O direito é inegavelmente uma técnica de controle social que se for bem utilizada será ferramenta apta à pacificação social a que, ao menos idealmente (em prelados eudaimônicos ou não utilitaristas), se prestaria a sua finalidade precípua, de tal sorte que não parece mais haver espaço para que magistrados busquem em seus provimentos incidências rígidas de fórmulas abstratas descompromissadas com a consecução da finalidade de assecuração da razoabilidade ou justiça no caso concreto.
Sem tal pacificação social, galgada a finalidade da jurisdição por Carnelutti, restaria como inviabilizado qualquer empreendimento econômico, a segurança das pessoas restaria comprometida, a legitimidade para a cobrança dos impostos restaria comprometida, enfim, o Estado de desapareceria, passando o ordenamento a ser entendido numa acepção bruta do quanto asseverado por Rousseau em seu célebre contrato social.
Essa idéia de pacificação passa pela necessidade de observância dos direitos de cada qual, de sorte tal que situações de não observância encontrem rápida resposta de um Estado eficiente, sob pena de absoluta falta de coerção e efetividade das normas no meio social e total falta de credibilidade do sistema.
Quiçá por essa razão o Projeto de Código de Processo Civil, em sua Exposição de Motivos, ofereça tanta ênfase na necessidade de se desarraigar o formalismo técnico fundado no oitocentismo processual (ou forma liberal de pensar e conceber o direito por cânones do séc. XIX, num pensamento extremamente dogmático)[1], para que se alcance, dentro da técnica processual, uma maior efetividade do processo.

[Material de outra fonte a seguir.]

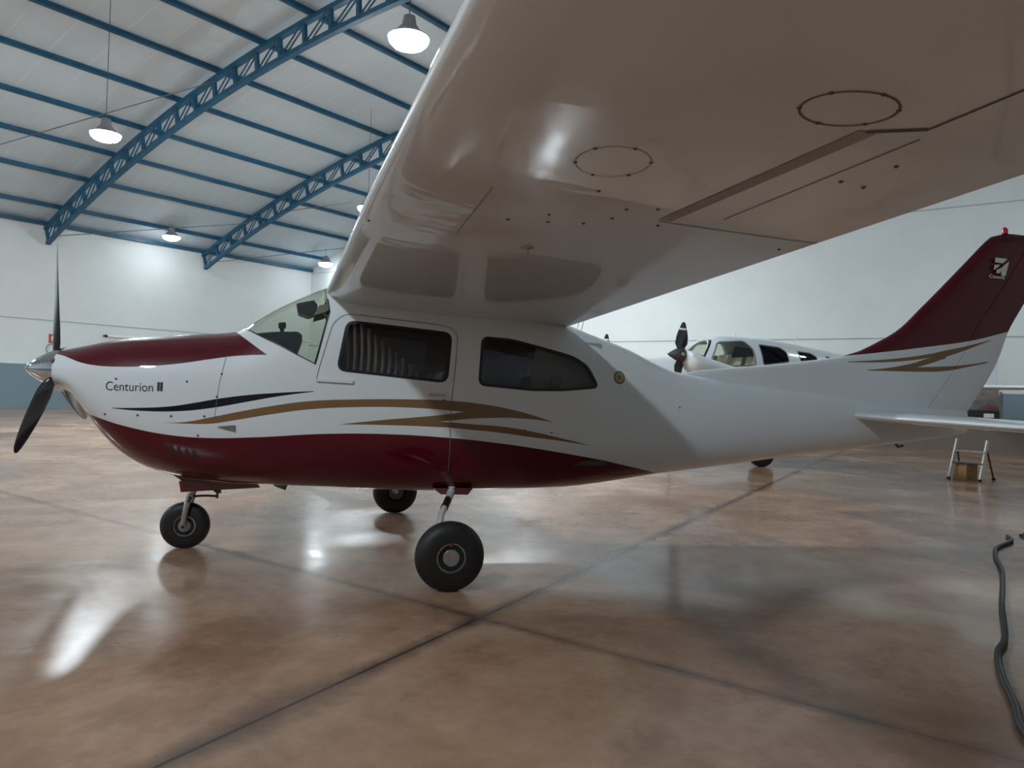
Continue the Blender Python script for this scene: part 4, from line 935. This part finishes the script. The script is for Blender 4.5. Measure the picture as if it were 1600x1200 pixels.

Referida questão passa pelo exame da necessidade de se conferir não só uma eficácia formal aos atos processuais, mas o que se passa a buscar é algo mais amplo - uma efetividade de tais atos processuais – o processo não é pode mais ser visto como um fim em si mesmo, devendo-se almejar sua utilização como instrumento de consecução de algo maior, qual seja, o direito de ação, liberdade pública ou fundamental right, previsto na norma contida no artigo 5º, inciso XXXV da Constituição Federal e, ainda mais importante, se conferir efetividade aos direitos materiais previstos pelo ordenamento jurídico pátrio e instrumentalizados por este direito de ação.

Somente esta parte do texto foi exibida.